Simulations allow researchers to develop new algorithms today that will run at scales suitable for tomorrow’s quantum computers. They also play a key role in improving quantum processors, running complex simulations of performance and noise characteristics of new qubit designs.

So-called state vector simulations of quantum algorithms require matrix operations to be performed on exponentially large vector objects that must be stored in memory.

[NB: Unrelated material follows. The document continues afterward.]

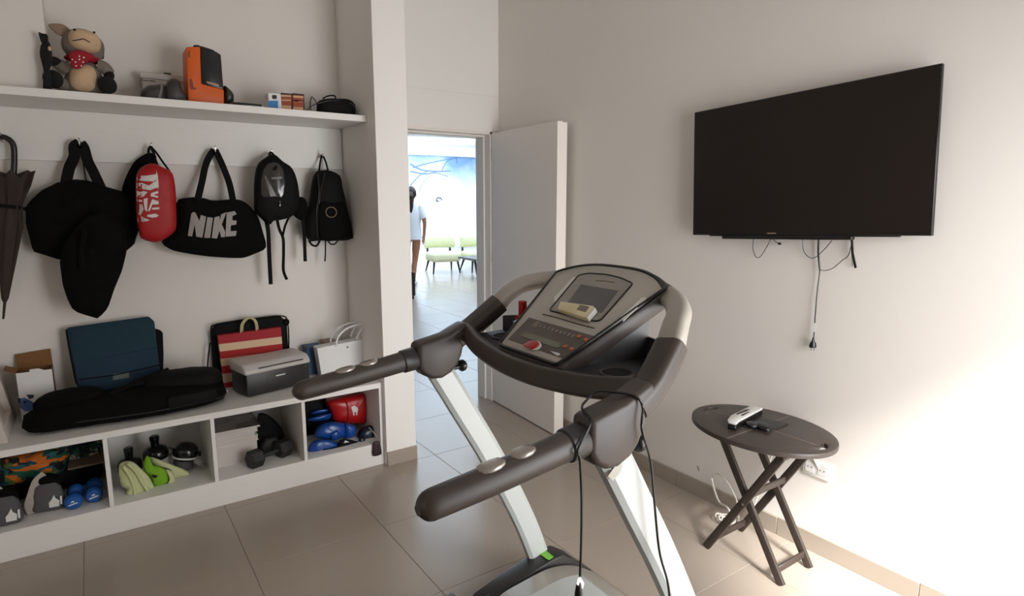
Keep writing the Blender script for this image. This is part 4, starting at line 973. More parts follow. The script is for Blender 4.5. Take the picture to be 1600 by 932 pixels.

Tensor network simulations, on the other hand, simulate quantum algorithms through tensor contractions and can enable hundreds or thousands of qubits to be simulated for certain important classes of applications.

The NVIDIA cuQuantum library accelerates these workloads. cuQuantum is integrated with every leading quantum computing framework, so all quantum researchers can tap into simulation performance with no code changes.

Simulations of quantum algorithms are generally limited in scale by memory requirements. The GB200 and GH200 architectures provide an ideal platform for scaling up quantum simulations, as they enable large CPU memory to be used without bottlenecking performance. A GH200 system is up to 3x faster than an H100 system with x86 on quantum computing benchmarks.